Como é realizado o processo de desmonte
O desmanche de veículos ocorre em cinco etapas principais:
- Teste de motor e eletrônica: verificação do funcionamento do motor, transmissão e componentes eletrônicos, como iluminação interna e externa.
- Descontaminação: retirada segura de óleos, combustíveis e fluidos, como o óleo do cárter e líquido do radiador, para evitar contaminação ambiental.
- Desmontagem: separada em três fases, onde são removidos parafusos e fixações do motor, câmbio, rodas e eixos; em seguida, o conjunto motriz é retirado; por fim, são desmontadas lataria, faróis, lanternas e componentes internos, como bancos e volante.

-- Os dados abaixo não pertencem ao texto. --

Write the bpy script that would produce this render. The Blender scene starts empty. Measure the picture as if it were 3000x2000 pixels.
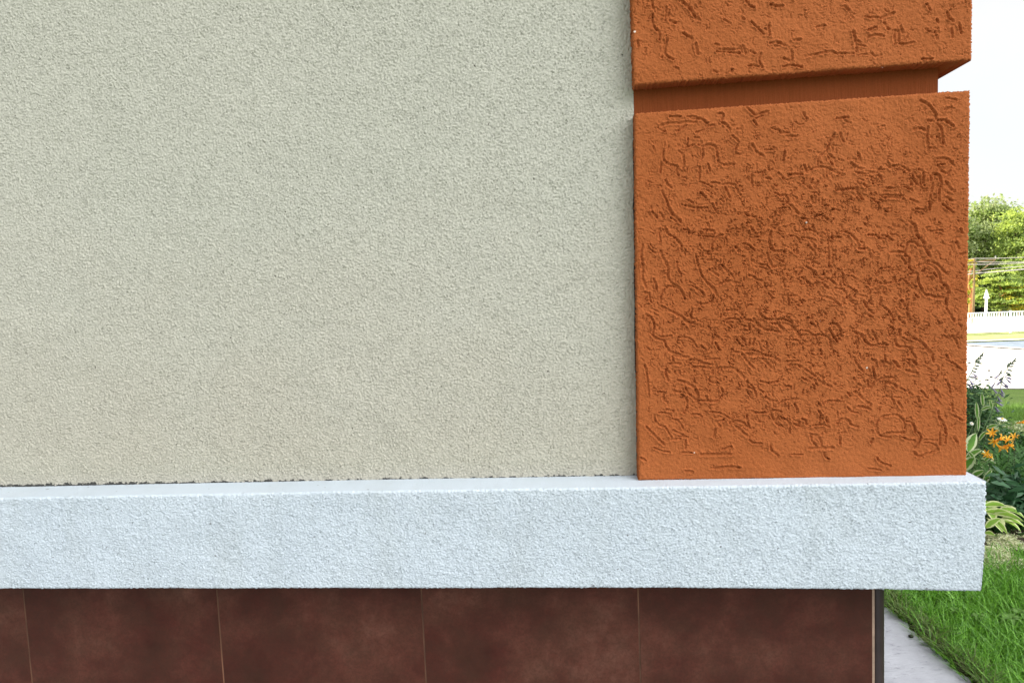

- Lavagem das peças: limpeza cuidadosa das peças que poderão ser reutilizadas ou vendidas.
- Fotografia e catalogação: as peças são fotografadas, recebem etiquetas do Detran para rastreamento e são disponibilizadas para venda online.
Importante destacar que componentes fundamentais para a segurança, como airbags, sistemas de freio e cintos, não são reaproveitados e são destinados diretamente à reciclagem.
Também existe uma linha separada para o tratamento e reciclagem de sistemas eletrônicos, como módulos de comando e fios.
Martin Siroit, gerente de manufatura da Circular AutoPeças, enfatiza que desmontar um carro é mais simples do que montá-lo, pois foca apenas nas peças que serão reutilizadas, não em todo o veículo.
Classificação, rastreamento e comercialização das peças
Após a limpeza, as peças passam por uma classificação que vai de 0 a 9, indicando seu grau de conservação:
- Notas de 0 a 4 indicam peças que seguem para remanufatura;
- Notas de 5 a 9 correspondem a peças que podem ser vendidas imediatamente, sem necessidade de recondicionamento.
Cada peça recebe uma etiqueta rastreável emitida pelo Detran, que contém informações sobre o veículo de origem, a classificação e a procedência, garantindo transparência e segurança aos consumidores. Essa etiqueta permite que o órgão realize fiscalizações e auditorias futuras.
O sistema vincula as etiquetas ao carro de onde a peça foi obtida, por meio do chassi e da placa, controlando individualmente cada componente — seja farol, volante ou outra peça.